Your objective | From the first line of the data below, copy each line up to the one containing "hull_rock(x, y, flat(), x, random.random()*3, .05, s)", and include that line too.

_ _ _ _ _ _ _

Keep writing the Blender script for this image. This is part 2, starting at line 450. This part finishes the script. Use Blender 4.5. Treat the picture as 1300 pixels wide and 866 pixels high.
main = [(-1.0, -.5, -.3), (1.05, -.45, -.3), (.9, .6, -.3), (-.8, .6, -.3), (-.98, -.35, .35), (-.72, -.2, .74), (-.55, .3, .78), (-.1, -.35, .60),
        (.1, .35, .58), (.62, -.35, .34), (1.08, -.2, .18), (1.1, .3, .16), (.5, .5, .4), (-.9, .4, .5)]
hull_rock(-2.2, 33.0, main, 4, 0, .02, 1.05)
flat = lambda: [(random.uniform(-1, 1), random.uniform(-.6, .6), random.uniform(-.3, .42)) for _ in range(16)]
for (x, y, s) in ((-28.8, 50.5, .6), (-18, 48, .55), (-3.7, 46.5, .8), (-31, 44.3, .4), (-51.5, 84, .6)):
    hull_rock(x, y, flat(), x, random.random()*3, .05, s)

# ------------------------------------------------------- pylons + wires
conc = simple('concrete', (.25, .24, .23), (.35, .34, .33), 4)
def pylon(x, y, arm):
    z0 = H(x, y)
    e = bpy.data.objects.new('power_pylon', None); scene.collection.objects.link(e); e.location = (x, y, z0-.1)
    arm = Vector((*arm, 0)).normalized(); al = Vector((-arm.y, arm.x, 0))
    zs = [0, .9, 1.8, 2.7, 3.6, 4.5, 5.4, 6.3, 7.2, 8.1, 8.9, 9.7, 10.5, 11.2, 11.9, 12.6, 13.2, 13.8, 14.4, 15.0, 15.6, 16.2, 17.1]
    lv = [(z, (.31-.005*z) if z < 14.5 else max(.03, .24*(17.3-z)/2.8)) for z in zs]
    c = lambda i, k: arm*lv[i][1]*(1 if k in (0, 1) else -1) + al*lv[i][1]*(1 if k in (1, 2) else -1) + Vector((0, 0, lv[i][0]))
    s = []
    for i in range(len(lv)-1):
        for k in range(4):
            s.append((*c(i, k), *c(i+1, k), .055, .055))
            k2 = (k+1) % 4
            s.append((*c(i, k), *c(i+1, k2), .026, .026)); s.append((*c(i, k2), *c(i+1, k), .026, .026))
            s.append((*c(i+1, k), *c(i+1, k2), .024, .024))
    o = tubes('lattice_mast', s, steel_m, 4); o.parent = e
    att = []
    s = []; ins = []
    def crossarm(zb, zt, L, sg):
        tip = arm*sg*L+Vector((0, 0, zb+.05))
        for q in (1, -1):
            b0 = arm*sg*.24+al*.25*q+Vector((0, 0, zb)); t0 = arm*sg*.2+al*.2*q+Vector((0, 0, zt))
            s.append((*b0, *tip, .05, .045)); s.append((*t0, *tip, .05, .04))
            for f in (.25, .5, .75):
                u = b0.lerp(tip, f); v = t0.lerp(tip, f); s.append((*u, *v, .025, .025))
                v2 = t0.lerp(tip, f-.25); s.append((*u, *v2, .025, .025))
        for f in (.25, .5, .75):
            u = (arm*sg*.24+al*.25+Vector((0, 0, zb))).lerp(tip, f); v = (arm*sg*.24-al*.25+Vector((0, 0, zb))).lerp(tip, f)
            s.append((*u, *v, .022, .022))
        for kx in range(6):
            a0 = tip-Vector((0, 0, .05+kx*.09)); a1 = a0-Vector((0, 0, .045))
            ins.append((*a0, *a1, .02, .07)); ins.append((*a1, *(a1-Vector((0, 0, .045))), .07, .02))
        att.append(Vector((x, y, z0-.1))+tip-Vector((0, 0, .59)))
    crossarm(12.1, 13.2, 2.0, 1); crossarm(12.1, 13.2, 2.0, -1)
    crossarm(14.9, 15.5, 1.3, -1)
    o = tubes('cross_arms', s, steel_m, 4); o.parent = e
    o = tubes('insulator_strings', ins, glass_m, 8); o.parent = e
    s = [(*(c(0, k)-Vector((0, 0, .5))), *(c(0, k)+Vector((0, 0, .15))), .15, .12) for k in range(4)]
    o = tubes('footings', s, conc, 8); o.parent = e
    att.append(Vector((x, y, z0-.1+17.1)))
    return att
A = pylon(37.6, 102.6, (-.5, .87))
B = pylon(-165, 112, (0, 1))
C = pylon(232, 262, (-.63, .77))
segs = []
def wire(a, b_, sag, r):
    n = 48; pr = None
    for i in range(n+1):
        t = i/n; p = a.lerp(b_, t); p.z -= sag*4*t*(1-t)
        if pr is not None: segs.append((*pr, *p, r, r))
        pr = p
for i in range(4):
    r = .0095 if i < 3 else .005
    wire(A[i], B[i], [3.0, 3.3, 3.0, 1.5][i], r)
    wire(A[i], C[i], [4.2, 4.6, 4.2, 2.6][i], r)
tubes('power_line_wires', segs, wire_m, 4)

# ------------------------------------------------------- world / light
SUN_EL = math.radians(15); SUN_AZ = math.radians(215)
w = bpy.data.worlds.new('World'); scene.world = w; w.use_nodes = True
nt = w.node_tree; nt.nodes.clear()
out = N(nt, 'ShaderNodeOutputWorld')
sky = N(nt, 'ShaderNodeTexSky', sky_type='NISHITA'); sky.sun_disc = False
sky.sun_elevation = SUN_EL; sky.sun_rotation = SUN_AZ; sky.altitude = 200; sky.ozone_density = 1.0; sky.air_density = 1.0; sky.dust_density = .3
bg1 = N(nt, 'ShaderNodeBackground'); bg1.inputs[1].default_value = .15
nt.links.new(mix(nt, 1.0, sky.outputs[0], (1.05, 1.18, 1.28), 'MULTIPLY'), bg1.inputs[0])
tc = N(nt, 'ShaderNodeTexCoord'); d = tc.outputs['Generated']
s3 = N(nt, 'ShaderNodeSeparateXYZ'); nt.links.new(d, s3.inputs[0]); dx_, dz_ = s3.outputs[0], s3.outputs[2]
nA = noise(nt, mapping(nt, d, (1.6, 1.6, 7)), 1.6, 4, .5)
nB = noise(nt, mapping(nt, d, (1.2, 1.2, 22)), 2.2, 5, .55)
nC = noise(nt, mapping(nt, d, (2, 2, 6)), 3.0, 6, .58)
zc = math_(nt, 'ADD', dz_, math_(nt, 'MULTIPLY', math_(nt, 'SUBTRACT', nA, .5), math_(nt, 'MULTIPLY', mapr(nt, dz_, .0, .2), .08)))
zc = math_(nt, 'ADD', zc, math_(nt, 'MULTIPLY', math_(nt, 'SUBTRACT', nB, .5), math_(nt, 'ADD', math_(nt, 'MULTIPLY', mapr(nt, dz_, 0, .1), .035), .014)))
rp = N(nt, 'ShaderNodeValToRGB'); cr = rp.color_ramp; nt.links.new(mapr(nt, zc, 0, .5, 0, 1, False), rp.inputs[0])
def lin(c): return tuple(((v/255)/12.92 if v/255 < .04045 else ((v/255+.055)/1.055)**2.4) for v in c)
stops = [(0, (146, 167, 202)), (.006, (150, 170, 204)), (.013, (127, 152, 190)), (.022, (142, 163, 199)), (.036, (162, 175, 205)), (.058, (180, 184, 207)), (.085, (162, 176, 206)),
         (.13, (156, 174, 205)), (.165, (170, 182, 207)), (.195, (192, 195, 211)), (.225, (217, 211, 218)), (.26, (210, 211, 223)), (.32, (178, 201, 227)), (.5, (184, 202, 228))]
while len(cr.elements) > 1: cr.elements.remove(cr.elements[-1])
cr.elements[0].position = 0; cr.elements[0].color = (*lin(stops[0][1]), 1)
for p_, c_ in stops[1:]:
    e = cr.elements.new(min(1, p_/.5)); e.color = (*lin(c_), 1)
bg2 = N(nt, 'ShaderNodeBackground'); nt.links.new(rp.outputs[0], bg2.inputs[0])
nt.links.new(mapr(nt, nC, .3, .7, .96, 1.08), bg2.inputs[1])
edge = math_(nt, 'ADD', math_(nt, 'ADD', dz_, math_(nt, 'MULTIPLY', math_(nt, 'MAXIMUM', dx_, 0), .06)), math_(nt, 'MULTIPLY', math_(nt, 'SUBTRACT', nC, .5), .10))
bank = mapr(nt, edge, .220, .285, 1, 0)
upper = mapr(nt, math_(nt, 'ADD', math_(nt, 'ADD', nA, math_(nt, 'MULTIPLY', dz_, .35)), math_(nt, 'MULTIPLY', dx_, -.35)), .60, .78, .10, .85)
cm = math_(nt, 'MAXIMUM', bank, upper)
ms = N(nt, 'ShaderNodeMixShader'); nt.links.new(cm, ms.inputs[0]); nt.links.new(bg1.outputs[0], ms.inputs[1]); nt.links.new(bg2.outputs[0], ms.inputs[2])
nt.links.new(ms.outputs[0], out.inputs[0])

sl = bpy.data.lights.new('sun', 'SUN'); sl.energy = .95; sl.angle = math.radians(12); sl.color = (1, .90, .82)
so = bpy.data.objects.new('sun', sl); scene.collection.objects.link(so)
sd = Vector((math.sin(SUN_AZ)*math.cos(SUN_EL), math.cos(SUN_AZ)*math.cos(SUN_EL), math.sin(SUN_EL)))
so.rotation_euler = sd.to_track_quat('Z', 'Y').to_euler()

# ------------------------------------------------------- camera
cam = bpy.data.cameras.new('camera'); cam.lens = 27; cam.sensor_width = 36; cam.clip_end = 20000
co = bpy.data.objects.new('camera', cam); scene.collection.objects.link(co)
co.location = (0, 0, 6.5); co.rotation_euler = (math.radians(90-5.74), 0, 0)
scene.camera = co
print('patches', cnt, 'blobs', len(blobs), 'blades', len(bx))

_ _ _ _ _ _ _

Completed exercise |
Keep writing the Blender script for this image. This is part 2, starting at line 450. This part finishes the script. Use Blender 4.5. Treat the picture as 1300 pixels wide and 866 pixels high.
main = [(-1.0, -.5, -.3), (1.05, -.45, -.3), (.9, .6, -.3), (-.8, .6, -.3), (-.98, -.35, .35), (-.72, -.2, .74), (-.55, .3, .78), (-.1, -.35, .60),
        (.1, .35, .58), (.62, -.35, .34), (1.08, -.2, .18), (1.1, .3, .16), (.5, .5, .4), (-.9, .4, .5)]
hull_rock(-2.2, 33.0, main, 4, 0, .02, 1.05)
flat = lambda: [(random.uniform(-1, 1), random.uniform(-.6, .6), random.uniform(-.3, .42)) for _ in range(16)]
for (x, y, s) in ((-28.8, 50.5, .6), (-18, 48, .55), (-3.7, 46.5, .8), (-31, 44.3, .4), (-51.5, 84, .6)):
    hull_rock(x, y, flat(), x, random.random()*3, .05, s)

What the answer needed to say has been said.